4. Washington's defensive version of 'The Moose,' Alameda Ta'amu.

Ta'amu's meteoric rise up draft boards is for real. At 6'3," 333 lbs., he has incredible quickness and remarkably strong hands. He can really get into the backfield (see 2:05) and thwart running games, but more importantly, he loves to rush the passer. Because of his versatility, Ta'amu gives defensive coordinator Nick Holt the ability to line him up in different spots, so it's not clear just how much he will go against Martin.

As much as the public obsesses over the Cardinal aerial attack, much of that is set up by the powerful running game of Stepfan Taylor.

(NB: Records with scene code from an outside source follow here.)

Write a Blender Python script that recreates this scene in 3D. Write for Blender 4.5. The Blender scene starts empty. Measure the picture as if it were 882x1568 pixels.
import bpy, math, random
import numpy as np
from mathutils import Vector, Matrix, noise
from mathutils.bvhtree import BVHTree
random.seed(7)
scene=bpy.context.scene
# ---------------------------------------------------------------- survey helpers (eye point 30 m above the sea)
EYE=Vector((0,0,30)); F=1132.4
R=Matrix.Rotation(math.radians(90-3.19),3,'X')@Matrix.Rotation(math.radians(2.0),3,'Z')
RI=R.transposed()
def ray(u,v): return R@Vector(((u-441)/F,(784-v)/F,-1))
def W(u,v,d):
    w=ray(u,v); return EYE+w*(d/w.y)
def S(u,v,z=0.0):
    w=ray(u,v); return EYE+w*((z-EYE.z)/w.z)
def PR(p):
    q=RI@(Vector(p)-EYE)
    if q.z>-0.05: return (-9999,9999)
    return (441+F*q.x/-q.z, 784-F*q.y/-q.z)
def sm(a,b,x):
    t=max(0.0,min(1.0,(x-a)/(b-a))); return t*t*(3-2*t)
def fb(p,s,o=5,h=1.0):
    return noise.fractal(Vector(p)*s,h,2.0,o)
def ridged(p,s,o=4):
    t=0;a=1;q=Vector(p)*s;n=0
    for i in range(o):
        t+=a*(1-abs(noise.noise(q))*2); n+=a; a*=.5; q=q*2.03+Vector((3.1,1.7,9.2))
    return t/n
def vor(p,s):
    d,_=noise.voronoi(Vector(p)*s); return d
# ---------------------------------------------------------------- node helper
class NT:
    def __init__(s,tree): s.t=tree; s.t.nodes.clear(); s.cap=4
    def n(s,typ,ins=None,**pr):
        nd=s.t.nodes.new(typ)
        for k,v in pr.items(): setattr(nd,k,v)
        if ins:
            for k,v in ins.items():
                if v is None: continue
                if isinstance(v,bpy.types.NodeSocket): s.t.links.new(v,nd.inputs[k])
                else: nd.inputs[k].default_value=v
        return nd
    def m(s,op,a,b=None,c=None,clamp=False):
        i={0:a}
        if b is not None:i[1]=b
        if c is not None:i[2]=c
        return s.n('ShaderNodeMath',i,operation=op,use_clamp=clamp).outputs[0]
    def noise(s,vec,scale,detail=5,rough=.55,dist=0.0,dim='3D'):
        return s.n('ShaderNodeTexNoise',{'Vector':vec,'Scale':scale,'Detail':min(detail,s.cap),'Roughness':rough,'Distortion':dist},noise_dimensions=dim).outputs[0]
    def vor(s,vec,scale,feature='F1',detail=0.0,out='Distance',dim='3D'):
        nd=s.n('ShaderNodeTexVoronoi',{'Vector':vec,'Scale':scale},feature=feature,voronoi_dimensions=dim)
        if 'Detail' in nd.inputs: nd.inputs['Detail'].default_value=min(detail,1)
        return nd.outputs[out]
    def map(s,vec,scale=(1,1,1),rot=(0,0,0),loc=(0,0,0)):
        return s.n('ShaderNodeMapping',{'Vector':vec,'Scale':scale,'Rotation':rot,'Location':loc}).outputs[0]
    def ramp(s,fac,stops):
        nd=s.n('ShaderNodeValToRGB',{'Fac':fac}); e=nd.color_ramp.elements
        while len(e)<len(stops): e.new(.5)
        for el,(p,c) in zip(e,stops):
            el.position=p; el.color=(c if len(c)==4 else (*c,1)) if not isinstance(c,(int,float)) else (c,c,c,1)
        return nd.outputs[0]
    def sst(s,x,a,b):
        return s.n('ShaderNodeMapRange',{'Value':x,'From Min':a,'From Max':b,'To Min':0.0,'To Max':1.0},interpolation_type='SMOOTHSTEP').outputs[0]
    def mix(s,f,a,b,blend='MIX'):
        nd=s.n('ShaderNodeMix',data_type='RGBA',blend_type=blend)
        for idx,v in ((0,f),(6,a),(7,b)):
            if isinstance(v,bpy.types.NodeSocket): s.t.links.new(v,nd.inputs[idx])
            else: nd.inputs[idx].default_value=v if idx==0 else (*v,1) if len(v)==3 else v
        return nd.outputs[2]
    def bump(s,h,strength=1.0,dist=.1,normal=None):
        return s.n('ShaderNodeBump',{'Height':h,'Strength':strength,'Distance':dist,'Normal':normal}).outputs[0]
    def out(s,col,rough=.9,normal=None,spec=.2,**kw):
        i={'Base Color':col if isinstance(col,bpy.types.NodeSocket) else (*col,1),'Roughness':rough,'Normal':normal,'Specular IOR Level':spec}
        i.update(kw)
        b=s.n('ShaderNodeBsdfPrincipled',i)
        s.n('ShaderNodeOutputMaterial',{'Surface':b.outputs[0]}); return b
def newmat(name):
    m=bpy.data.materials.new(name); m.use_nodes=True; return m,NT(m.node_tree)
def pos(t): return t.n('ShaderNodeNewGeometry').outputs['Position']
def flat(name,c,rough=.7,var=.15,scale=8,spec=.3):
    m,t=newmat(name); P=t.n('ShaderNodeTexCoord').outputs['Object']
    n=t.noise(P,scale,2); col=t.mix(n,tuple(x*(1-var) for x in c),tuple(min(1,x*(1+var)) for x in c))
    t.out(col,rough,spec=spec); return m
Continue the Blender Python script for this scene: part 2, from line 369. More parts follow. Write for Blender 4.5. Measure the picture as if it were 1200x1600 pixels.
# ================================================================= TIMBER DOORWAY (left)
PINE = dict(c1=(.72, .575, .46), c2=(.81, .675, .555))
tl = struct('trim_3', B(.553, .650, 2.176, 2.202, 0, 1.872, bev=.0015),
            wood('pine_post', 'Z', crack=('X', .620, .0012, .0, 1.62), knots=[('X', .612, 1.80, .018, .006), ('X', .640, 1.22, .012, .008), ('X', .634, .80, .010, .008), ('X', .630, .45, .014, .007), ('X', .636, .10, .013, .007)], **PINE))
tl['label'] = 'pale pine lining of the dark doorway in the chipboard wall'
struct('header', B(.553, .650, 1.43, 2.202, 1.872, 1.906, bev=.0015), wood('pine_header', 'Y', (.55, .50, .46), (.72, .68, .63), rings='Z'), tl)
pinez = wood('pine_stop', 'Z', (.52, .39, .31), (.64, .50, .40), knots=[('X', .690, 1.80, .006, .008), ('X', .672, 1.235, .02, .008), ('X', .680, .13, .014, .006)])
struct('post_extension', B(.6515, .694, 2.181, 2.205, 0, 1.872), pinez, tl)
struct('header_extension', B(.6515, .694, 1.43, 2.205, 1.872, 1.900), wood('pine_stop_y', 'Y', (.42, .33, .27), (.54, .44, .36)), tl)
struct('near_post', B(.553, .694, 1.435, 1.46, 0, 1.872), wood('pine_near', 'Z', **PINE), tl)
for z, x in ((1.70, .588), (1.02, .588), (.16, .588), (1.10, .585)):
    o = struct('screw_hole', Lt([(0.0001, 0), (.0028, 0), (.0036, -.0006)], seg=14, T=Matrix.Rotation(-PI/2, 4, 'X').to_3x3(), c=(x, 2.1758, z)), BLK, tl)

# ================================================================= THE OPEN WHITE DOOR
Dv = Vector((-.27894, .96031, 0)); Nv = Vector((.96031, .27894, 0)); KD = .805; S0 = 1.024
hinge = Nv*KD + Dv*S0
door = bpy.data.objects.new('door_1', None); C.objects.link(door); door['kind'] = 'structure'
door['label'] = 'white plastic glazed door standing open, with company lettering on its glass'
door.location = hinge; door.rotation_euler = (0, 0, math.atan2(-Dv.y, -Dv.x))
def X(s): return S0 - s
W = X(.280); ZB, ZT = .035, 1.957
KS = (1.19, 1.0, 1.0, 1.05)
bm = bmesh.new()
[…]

At 208 lbs, Taylor is an absolute load between the tackles and wears on defenses late in games, often when Stanford has a big lead. The Cardinal throw a ton, but they are not a finesse team, and Taylor is a big reason why. Ta'amu's capacity to prevent the Cardinal from establishing the run early will play a pivotal role come Saturday night.

5. Keeping the game close.

If Washington is to pull the upset, it must keep this game within striking distance from the start. Stanford has won all six of its games by 27 or more points this season. The again, the defense has not been tested, and as great as Luck has been, neither has he. The Huskies have a talented enough offense to put points on the board, but don't have enough talent at either linebacker or the secondary to contain the Cardinal. Washington has clearly taken the next step back to becoming a premier program once again, and will surprise the "experts" by keeping this very close. But, at home, with the nation's best player, Stanford pulls out a hard fought battle to keep its national title hopes alive.

PICK: Stanford 37, Washington 28

UPDATE: An earlier version of this article incorrectly identified Stepfan Taylor and inaccurately listed his weight.

This is the third installment of our new weekly series previewing the college football game of the week, which comes out every Thursday afternoon. Thus far, we are 2-0.